Outro vídeo mostra o painel de um caminhão com o ponteiro do indicador de velocidade no fim da escala. Ainda assim, esse condutor não é capaz de alcançar o caminhão arqueado que está à sua frente, em velocidade ainda mais alta. Na legenda, a página trata o assunto como uma brincadeira, chamando os dois caminhoneiros de "galera do horário" - referência aos profissionais que fazem fretes de cargas com horário marcado e são penalizados em caso de atraso.
Aparentemente, esta gravação está acelerada para dar mais impacto à audiência. Mesmo assim, dá para perceber que o caminhoneiro está acima de 120 km/h, velocidade muito maior do que a permitida em rodovias brasileiras para veículos como o que ele conduz.
Brincadeiras como "quem faz o horário é nóis" e "faixa da esquerda e pedal da direita" são feitas por outros usuários das redes sociais, como forma de apoio ao tipo de condução temerária.
Vídeos não valem como prova
De acordo com o Código de Trânsito Brasileiro, a velocidade máxima que um caminhão pode atingir nas rodovias é de 90 km/h, podendo ser menor de acordo com a indicação da via. A penalidade para quem atinge velocidade até 20% superior à máxima permitida , considerado uma infração média, é uma multa de R$ 130,16 e quatro pontos na CNH. Se a velocidade for entre 20% e 50% superior à máxima permitida na via, trata-se de uma infração grave - punida com multa de R$ 195,23 e cinco pontos na CNH.
Para velocidade superior à máxima da via em mais de 50%, considera-se infração gravíssima punida com multa multiplicada por três (R$ 880,41) e suspensão do direito de dirigir. Ultrapassar em local proibido, com faixa contínua, pode gerar uma multa gravíssima multiplicada por cinco, no valor de R$ 1.467,35.
Contudo, os vídeos que você assiste aqui não são suficientes para punir os infratores. De acordo com o advogado Marco Fabricio Vieira, membro do Cetran-SP (Conselho Estadual de Trânsito de São Paulo), de acordo com a legislação vigente, ainda é vedada a autuação de veículos por infrações de trânsito veiculadas em vídeos e fotos publicados em redes sociais.
"A Lei n. 14.304, de 23 de fevereiro de 2022, previa punir a divulgação, a publicação ou a disseminação,da prática de infração que coloque em risco a segurança no trânsito.

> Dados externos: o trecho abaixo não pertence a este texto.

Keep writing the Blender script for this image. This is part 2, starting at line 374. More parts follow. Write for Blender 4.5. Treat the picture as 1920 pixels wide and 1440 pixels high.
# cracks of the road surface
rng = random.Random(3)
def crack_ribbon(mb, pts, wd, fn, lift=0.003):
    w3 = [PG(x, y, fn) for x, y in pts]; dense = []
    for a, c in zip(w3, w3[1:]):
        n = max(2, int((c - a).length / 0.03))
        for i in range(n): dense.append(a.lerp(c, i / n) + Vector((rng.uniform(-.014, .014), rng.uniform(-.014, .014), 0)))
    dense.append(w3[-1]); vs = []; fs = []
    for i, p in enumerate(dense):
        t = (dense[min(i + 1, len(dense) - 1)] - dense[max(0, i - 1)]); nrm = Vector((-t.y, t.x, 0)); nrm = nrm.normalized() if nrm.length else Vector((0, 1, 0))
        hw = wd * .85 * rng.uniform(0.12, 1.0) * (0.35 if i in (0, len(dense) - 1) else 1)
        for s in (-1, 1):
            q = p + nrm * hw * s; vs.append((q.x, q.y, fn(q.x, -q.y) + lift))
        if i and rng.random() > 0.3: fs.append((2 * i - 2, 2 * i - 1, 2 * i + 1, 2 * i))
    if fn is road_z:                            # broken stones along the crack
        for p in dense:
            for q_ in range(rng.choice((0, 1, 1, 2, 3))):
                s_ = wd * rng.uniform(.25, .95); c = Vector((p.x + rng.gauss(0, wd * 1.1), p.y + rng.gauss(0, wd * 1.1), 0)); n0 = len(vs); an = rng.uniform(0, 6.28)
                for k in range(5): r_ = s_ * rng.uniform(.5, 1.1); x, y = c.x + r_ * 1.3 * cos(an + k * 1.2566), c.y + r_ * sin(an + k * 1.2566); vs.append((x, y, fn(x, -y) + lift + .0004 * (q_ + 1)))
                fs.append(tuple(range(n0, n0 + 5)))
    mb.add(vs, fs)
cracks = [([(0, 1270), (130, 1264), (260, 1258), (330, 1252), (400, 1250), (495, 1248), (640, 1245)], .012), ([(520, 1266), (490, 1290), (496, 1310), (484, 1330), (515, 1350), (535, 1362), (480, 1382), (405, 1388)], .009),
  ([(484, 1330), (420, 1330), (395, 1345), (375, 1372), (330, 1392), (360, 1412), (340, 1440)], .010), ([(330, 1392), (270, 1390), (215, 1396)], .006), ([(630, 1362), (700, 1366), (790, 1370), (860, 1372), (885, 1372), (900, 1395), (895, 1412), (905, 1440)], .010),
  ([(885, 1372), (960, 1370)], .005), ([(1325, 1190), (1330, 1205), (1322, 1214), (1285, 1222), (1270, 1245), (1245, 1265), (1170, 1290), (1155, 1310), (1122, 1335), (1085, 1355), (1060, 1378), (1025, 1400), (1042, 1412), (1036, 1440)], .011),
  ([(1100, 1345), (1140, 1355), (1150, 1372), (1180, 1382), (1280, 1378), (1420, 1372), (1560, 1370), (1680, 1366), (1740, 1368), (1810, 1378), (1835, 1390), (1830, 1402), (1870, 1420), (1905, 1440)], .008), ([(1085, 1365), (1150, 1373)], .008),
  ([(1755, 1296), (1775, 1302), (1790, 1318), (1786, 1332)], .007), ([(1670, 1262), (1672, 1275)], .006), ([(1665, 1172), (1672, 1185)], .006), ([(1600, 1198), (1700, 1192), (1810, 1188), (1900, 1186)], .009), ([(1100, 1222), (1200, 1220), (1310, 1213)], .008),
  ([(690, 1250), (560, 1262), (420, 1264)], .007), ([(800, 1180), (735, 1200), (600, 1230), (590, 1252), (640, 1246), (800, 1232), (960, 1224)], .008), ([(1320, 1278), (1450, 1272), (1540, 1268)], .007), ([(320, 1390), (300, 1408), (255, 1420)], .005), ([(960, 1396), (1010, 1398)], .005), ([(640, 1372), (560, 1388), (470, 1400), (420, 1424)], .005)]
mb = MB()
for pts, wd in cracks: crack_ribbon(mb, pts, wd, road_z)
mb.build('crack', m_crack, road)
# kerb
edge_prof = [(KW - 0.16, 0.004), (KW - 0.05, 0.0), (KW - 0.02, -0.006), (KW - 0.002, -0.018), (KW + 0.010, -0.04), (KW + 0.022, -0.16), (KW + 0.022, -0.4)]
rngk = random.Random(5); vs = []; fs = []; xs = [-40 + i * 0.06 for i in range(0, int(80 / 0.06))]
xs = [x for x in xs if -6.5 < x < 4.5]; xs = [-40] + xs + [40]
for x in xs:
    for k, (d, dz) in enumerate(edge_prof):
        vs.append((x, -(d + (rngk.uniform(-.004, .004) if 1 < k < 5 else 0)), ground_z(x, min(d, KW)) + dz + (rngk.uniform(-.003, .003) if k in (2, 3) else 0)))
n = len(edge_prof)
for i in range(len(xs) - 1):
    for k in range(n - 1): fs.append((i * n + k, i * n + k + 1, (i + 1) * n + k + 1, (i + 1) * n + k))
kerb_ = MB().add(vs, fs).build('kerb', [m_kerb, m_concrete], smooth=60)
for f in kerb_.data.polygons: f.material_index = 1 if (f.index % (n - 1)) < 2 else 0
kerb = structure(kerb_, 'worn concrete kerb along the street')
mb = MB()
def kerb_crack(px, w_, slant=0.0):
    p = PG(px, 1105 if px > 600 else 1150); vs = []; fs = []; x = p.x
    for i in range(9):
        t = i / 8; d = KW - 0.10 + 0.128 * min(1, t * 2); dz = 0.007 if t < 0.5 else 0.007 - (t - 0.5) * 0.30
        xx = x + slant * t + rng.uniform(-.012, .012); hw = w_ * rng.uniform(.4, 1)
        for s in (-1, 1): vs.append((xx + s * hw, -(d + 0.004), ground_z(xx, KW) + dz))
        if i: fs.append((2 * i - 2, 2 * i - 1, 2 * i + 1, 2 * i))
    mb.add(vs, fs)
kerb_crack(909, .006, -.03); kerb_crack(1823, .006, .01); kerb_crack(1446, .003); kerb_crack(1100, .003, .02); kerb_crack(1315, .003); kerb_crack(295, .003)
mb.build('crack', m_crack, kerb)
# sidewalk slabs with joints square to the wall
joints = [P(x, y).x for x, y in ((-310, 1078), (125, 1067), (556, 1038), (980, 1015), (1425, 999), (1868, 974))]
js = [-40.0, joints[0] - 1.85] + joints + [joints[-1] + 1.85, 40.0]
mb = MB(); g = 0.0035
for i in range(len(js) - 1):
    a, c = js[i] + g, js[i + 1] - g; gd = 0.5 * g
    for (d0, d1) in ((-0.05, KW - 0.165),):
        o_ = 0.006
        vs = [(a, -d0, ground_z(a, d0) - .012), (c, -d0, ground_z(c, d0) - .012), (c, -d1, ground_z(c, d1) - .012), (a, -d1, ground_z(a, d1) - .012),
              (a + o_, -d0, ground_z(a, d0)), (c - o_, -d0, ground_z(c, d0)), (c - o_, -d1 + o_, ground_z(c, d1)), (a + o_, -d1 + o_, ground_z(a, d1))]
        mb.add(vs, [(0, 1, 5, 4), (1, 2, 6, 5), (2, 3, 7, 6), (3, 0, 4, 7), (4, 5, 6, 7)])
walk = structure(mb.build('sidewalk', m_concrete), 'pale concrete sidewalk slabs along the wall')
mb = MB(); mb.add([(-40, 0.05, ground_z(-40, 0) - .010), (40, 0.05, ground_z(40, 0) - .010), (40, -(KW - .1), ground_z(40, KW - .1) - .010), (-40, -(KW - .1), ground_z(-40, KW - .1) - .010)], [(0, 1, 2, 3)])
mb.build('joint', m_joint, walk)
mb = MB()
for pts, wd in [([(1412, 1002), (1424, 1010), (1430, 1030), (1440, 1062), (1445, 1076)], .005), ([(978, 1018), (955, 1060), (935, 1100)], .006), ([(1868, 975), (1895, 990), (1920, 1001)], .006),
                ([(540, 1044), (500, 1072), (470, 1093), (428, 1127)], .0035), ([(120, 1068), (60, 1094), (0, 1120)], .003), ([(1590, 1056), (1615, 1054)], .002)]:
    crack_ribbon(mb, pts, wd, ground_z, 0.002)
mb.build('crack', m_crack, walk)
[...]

Contudo, foi vetada em quase a sua totalidade pelo presidente Jair Bolsonaro. O texto volta à Câmara dos Deputados para deliberação sobre os vetos. Assim, até lá, não há que se falar em imposição de penalidade com base em imagens registradas", explica.
Como seria a lei
O presidente Jair Bolsonaro sancionou, há pouco mais de um mês, a Lei 14.304. O projeto aprovado pelo Congresso Nacional, porém, recebeu 13 vetos por parte do chefe do Executivo, o que, segundo especialistas, praticamente anula o que foi votado pelo Legislativo e deve inviabilizar sua aplicação prática - caso os vetos sejam mantidos pelos parlamentares.
A proposta aprovada pelo Congresso em 4 de fevereiro proíbe "a divulgação, publicação ou disseminação, em qualquer meio, de registros de infrações que coloquem em risco a segurança no trânsito". A exceção fica por conta de publicações com o intuito de denunciar a prática.
O projeto originalmente aprovado pelos deputados federais e senadores considera a publicação destes vídeos como uma infração de trânsito gravíssima com multiplicadores, com multa de até R$ 2,9 mil e suspensão do direito de dirigir por 12 meses. Ainda prevê a penalização das plataformas, como YouTube e Instagram, que mantiverem as publicações em um prazo determinado após receberem ordem judicial. Todos estes itens, porém, acabaram vetados pelo presidente.
Para justificar o veto à maior parte da proposta, o Bolsonaro usou o argumento de restrição de liberdade de expressão e de imprensa.
Sobre a penalidade às empresas, o presidente argumentou que "a proposição legislativa incorre em vício de inconstitucionalidade e contrariedade ao interesse público, tendo em vista que ao estabelecer que as empresas, as plataformas tecnológicas ou os canais de divulgação de conteúdos nas redes sociais ou em quaisquer outros meios digitais deveriam adotar as medidas cabíveis para impedir novas divulgações com o mesmo conteúdo, impõe à plataforma obrigação de 'censura prévia' do conteúdo postado pelo usuário, em descompasso com os princípios estabelecidos pela Lei 12.965, de 2014 — Marco Civil da Internet."
"Como ficou, não existe lei a aplicar", diz autora do PL
UOL Carros conversou com a autora do projeto de lei, a deputada federal Christiane de Souza Yared (PL-PR), sobre a sanção com vetos por parte de Bolsonaro. Ela defende que não existe aplicabilidade para lei e afirma que lutará para derrubar o veto.
"O projeto foi construído com o apoio dos setores que trabalham diretamente com a segurança de trânsito e defesa das vítimas. Entidades estas que estão vendo a escalada desse tipo de prática [divulgação de infrações] e os riscos ocasionados. Houve um equívoco por parte dos técnicos que auxiliam o presidente em dizer que a lei é contrária ao interesse público ou é inconstitucional, uma vez que a lei visa justamente impedir que as ruas e estradas brasileiras se tornem uma busca constante por likes e views nas redes sociais, trazendo risco à vida dos próprios condutores e a dos outros", questiona Yared.
Ela afirma estar em conversação com o governo e trabalhando no sentido de reverter o veto. "Sabemos que o projeto apresentado enfrenta um lobby muito grande das plataformas, mas acreditamos que haverá mudanças reais para que possamos reverter o que ocorre no país."
A deputada é mãe de Gilmar Rafael Souza Yared, que morreu em 2009 na cidade de Curitiba (PR) em acidente provocado pelo então deputado estadual Luiz Fernando Ribas Carli Filho (PSB), que estava em alta velocidade e apresentava indícios de embriaguez. Outro jovem também perdeu a vida na batida. Condenado, Carli Filho hoje cumpre prisão domiciliar.